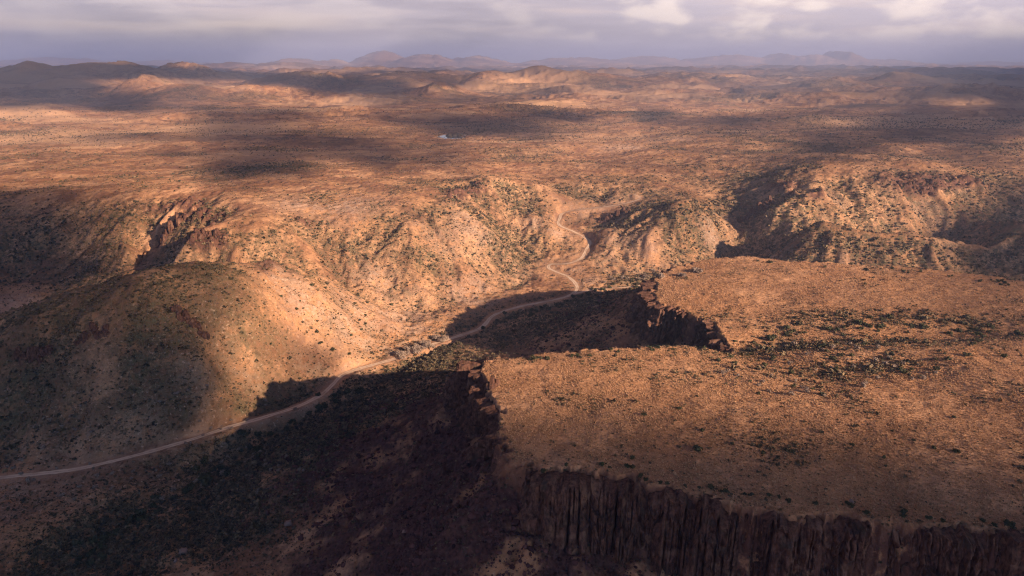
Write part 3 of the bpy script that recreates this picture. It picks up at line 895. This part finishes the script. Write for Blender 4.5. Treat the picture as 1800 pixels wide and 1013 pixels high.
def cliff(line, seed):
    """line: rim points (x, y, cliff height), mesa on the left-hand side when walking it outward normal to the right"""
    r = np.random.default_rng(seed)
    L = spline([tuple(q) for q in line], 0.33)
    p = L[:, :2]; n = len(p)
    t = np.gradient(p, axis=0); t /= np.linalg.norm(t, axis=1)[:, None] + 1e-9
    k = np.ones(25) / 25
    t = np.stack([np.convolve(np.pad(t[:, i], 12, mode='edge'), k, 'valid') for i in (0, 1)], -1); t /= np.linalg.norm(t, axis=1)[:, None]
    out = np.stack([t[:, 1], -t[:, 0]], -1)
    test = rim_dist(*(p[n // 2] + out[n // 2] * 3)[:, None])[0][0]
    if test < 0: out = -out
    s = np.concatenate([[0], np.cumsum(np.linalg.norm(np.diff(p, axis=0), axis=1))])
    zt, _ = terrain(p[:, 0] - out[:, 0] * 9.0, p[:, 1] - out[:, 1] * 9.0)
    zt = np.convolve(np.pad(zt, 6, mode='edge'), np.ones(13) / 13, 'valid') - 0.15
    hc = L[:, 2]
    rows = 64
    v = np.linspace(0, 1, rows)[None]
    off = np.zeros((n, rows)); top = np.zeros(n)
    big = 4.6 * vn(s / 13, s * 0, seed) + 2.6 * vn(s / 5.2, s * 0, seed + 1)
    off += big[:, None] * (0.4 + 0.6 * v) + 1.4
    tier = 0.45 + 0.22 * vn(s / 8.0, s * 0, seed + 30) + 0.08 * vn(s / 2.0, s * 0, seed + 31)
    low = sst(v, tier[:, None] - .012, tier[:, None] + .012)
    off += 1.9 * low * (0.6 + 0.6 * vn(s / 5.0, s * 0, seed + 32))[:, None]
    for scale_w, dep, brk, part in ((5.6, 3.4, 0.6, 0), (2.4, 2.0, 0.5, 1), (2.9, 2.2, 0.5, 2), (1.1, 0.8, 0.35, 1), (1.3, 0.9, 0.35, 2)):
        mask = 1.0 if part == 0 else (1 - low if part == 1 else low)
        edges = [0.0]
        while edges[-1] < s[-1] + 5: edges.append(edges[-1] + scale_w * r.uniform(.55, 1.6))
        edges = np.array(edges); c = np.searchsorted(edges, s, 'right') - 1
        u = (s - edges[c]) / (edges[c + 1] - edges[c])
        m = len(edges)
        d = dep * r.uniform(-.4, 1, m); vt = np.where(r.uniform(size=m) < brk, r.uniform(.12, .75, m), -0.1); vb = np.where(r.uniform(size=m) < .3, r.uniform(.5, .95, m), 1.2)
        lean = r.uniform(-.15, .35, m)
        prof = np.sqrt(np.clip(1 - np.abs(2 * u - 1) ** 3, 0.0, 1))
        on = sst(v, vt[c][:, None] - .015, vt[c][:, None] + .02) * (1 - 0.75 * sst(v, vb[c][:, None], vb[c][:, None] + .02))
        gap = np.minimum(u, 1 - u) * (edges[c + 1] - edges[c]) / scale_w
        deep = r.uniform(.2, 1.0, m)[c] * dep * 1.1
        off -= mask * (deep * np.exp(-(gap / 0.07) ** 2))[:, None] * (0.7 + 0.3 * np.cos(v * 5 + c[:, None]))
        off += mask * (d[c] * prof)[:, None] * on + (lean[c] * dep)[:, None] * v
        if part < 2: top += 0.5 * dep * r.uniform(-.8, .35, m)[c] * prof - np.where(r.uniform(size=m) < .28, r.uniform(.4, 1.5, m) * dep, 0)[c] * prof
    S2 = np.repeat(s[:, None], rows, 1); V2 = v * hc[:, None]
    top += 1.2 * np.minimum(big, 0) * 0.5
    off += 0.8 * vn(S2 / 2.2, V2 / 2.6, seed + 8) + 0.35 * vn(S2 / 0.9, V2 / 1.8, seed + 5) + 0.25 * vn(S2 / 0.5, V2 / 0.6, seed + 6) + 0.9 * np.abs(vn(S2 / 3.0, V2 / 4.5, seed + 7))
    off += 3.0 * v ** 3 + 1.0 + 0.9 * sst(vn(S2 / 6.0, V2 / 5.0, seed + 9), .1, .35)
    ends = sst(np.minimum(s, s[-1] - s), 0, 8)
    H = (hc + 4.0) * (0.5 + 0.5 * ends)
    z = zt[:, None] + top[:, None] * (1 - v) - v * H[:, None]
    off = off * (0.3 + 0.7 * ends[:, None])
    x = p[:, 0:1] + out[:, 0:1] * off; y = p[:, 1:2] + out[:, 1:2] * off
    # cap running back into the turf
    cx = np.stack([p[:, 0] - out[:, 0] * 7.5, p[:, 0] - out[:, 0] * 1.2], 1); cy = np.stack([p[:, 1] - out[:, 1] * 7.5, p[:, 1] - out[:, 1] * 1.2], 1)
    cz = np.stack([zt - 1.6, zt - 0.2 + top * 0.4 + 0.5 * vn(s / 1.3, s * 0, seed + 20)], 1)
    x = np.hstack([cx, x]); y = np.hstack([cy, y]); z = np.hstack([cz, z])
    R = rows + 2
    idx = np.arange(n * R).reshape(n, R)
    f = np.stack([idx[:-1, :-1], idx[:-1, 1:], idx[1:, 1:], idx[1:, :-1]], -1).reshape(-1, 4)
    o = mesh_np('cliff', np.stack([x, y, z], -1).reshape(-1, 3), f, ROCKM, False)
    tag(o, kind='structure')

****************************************

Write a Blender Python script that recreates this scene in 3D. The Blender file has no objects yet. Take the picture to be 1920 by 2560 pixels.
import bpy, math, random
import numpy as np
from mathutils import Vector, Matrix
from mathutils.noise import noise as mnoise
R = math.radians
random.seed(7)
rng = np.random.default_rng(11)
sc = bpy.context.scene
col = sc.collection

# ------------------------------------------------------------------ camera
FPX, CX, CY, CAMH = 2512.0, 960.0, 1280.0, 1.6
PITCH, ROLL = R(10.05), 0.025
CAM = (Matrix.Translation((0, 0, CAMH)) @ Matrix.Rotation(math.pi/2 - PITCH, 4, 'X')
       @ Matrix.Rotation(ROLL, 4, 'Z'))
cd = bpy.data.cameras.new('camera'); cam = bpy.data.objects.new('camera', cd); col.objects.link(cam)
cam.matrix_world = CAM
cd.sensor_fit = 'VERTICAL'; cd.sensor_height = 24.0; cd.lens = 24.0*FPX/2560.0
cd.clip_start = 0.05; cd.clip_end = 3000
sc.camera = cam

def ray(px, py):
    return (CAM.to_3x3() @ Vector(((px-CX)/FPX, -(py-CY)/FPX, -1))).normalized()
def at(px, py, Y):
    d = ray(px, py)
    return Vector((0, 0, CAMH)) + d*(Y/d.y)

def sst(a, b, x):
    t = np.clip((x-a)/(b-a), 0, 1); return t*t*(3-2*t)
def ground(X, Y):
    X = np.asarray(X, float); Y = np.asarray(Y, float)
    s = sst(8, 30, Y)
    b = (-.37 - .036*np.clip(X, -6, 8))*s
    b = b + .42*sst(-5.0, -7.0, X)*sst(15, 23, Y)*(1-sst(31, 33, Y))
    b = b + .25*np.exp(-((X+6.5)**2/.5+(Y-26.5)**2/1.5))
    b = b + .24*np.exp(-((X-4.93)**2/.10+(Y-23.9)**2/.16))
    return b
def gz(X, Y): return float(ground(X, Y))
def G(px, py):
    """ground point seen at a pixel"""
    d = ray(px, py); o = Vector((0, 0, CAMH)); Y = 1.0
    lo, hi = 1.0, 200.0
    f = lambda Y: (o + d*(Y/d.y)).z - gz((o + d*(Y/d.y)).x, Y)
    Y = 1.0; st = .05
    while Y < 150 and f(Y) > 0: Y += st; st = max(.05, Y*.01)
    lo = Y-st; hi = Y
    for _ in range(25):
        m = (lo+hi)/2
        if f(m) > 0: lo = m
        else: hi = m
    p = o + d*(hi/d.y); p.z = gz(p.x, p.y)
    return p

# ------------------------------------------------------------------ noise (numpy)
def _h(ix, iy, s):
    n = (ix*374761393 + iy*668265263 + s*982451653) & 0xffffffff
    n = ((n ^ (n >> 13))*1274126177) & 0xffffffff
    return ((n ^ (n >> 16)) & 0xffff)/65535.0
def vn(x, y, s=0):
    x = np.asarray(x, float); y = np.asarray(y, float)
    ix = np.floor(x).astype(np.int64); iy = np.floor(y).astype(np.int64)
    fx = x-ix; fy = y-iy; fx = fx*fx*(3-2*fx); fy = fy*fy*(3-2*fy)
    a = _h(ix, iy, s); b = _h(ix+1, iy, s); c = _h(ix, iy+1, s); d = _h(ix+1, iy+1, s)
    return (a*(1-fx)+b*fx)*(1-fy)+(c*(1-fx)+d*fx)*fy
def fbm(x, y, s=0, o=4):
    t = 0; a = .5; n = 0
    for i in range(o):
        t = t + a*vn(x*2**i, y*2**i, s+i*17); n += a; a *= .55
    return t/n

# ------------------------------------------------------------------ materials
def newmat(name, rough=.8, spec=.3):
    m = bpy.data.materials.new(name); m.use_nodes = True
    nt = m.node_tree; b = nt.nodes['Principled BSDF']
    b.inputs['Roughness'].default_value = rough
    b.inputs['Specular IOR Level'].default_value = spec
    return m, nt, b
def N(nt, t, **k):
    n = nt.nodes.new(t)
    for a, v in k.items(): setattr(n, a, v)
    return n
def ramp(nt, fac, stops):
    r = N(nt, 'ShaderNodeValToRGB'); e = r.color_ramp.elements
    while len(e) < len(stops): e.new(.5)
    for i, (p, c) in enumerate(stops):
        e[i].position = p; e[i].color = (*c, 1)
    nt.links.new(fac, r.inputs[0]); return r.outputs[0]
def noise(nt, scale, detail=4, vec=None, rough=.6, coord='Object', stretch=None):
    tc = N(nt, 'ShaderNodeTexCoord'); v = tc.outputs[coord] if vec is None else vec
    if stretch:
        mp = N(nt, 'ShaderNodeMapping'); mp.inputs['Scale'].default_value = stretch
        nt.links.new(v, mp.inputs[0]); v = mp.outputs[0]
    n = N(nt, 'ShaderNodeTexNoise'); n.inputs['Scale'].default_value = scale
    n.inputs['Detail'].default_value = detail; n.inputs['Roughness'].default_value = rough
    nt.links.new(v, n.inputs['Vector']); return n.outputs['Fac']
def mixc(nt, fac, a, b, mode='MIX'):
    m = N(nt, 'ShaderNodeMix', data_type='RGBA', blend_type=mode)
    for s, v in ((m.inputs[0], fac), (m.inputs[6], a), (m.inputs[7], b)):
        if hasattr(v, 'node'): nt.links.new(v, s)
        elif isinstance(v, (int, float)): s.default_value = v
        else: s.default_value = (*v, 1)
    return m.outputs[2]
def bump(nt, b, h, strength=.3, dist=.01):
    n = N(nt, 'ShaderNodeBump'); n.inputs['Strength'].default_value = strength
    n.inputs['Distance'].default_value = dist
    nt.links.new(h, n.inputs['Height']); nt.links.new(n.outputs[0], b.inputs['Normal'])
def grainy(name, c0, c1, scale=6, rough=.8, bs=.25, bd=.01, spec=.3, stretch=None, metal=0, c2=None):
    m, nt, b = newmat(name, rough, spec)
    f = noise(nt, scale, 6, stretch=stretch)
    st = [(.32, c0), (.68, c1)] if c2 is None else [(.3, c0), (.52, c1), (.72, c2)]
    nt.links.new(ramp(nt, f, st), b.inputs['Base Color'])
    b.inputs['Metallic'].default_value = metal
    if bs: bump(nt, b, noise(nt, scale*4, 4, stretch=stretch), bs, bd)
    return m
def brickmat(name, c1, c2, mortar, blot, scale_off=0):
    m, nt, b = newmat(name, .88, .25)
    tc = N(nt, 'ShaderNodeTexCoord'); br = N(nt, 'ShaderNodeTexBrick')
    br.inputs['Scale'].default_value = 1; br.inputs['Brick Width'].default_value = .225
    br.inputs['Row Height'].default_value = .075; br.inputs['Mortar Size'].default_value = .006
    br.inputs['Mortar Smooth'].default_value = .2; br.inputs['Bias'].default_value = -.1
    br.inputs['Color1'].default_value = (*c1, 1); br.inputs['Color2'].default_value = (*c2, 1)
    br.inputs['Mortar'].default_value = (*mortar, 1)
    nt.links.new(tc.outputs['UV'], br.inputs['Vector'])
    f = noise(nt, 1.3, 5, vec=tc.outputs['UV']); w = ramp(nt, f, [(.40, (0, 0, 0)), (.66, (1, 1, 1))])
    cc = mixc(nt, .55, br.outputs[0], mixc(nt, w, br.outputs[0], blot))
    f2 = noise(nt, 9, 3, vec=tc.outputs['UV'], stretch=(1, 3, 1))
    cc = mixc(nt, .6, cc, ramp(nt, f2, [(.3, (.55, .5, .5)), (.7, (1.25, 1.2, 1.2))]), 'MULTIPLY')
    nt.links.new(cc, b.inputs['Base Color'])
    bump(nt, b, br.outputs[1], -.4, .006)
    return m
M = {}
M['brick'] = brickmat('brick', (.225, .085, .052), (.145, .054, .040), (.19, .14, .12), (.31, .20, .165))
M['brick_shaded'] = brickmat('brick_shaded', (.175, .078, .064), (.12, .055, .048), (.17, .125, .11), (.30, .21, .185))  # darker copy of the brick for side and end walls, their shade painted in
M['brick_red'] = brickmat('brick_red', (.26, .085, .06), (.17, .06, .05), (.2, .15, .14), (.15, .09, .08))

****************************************

GIVEN INSTRUCTION: Return every line holding the word "recreates" from the records.

TASK SOLUTION:
Write part 3 of the bpy script that recreates this picture. It picks up at line 895. This part finishes the script. Write for Blender 4.5. Treat the picture as 1800 pixels wide and 1013 pixels high.
Write a Blender Python script that recreates this scene in 3D. The Blender file has no objects yet. Take the picture to be 1920 by 2560 pixels.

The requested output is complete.